Until you get that gauge on I think most people wouldn't understand how SLOW a tranny takes to get fully warmed up, it's nothing like a motor. I take a route once a week that in summer time I am pretty much up to operating temp by the time I get home (it's about 8 miles each way, 1 desitnation where the truck sits 5 mins). The other day I happened to notice that my tranny temp gauge was just moving off the 120* or whatever the lowest reading is and I was nearly back home. Course the high that day was like 15*
 
#33 ·
just out of curiosity, how long (time or miles) do you have to drive until the tranny will shift in 4th (*OD) above 40ish MPH up there? Here is TX, in the summer it is instant, in the winter now, it takes like say 3-5 mins when its cold (cold to me = 30-45 degrees F).
 
#36 ·
Admittedly it may not be the "best" place

but it was by far the easiest, if you're half as lazy as me.



Gives me an idea what my ATF is up to on a hundred degree day in a city traffic jam;



and on the hwy (smiling) later that same day (still 100 degrees)



Oh, and BTW, it's plumbed in on the return line from the rad (after the larger than stock stacked plate cooler).

Sixlitre
 
#37 ·
did that remote adapter have that port for a sensor or did you drill and tap it somehow?

i mgiht have to get one of those now. where do you get filters for it or are they jsut motor oil filters? i have a magnetic filter but i htink its been long full
 
#38 ·
Nope you don't have to do it

for $19.99 they come pre-drilled and tapped;



They take the same threads as our engine oil filters (which I use).
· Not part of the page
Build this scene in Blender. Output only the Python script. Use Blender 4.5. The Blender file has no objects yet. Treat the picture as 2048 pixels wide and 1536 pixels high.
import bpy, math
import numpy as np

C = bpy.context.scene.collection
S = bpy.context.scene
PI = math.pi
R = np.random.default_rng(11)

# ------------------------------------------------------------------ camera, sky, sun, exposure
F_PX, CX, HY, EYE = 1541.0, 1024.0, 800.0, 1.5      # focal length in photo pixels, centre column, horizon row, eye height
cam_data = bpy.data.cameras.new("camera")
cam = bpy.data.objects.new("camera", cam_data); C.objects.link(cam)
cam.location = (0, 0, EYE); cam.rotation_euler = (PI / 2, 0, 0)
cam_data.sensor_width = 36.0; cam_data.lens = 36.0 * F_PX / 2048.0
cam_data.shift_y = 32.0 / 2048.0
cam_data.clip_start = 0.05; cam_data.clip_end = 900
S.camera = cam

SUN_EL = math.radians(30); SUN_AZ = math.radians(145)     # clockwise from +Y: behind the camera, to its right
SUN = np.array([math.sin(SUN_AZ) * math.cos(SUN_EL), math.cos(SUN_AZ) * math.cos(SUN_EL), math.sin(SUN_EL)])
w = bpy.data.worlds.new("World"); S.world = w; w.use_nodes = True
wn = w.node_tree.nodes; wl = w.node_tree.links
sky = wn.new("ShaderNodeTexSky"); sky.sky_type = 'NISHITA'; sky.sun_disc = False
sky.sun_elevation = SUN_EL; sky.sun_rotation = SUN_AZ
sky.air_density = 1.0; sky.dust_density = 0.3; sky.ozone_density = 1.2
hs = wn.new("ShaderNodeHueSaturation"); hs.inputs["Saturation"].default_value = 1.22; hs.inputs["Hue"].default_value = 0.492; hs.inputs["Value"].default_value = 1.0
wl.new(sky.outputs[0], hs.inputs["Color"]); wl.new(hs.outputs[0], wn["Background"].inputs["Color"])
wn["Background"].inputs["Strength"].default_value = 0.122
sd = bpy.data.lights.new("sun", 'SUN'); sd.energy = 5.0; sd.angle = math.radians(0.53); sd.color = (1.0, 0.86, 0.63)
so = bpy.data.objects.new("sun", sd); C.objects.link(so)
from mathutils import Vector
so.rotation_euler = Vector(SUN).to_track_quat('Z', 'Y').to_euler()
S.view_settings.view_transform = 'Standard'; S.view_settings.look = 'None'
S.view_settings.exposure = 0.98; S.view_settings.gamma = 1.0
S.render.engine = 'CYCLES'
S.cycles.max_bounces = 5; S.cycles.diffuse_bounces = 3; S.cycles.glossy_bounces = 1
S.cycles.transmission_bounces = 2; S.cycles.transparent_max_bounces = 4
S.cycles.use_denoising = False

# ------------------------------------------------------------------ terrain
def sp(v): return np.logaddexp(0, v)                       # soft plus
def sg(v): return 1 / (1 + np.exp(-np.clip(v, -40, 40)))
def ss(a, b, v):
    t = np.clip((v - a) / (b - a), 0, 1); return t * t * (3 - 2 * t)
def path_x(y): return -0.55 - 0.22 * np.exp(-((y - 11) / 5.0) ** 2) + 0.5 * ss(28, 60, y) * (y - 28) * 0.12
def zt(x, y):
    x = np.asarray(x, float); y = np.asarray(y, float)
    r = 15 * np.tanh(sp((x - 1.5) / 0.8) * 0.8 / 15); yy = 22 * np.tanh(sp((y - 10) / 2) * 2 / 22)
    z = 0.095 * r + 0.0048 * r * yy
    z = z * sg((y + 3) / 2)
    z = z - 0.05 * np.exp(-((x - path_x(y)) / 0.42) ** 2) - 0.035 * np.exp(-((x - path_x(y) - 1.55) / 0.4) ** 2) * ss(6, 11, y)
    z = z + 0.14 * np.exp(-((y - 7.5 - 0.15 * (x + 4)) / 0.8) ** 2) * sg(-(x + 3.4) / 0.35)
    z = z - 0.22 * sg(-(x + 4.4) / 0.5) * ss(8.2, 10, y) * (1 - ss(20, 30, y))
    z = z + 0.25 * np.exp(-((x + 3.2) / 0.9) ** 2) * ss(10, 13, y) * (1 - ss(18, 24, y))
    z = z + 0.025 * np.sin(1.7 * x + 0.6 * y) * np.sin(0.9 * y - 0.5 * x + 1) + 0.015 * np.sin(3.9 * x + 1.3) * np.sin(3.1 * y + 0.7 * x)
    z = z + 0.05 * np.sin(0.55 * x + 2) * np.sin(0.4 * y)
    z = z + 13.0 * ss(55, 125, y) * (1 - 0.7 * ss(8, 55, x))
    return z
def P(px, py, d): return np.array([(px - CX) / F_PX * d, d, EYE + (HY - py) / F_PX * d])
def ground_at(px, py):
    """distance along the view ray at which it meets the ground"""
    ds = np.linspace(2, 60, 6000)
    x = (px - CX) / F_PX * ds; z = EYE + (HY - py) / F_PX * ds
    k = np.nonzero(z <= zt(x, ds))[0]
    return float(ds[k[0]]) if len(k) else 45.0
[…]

Or you can get a proper "for transmission" filters at medium to large truck suppliers (or on the net).

Being a cheap b@$turd, I even use the dreaded "Fram" filter in the belief that cheap filters changed more often are more effective than $20.00 filters changed once a year or.......two.

I've got two write ups if you wish to peruse em'. One for the Bronco;

http://www.supermotors.net/registry/4970/17326

and a better one for my Lincoln;

http://www.supermotors.net/registry/9371/27528

Sixlitre

p.s./
BTW in no way is an electric sensor as accurate as a mechanical, but it's damned close and a heck of a lot easier to find, install and pay for. A "gauge" is just that, something to gauge what your ATF is up to.

My buddy warped his Edlebrock heads on his newly (almost) finished 68' AMX last Spring because his stock gauges were not hooked up. The beautiful, uber-expensive aftermarket gauges were on the bench, so he didn't have anything to "gauge" what his coolant was up to. Even the stock 42 year old electric gauges would have indicated there was a dead mouse (and his nest) in the header tank blocking his rad hose.

p.p.s.//
In many cases rebuilding your AOD or Ford OD transmission can run over the cost of rebuilding your engine, so............. cool and filter that ATF the best you can.
 
#41 ·
You want it to be around 160-180, that's fully warmed up. You just don't want to see that 220+, that's why I decided to install a puller fan behind the tranny cooler. Turn it on when in 4low going up long steep inclines and what not. That helped keep it maxing around 200 or so.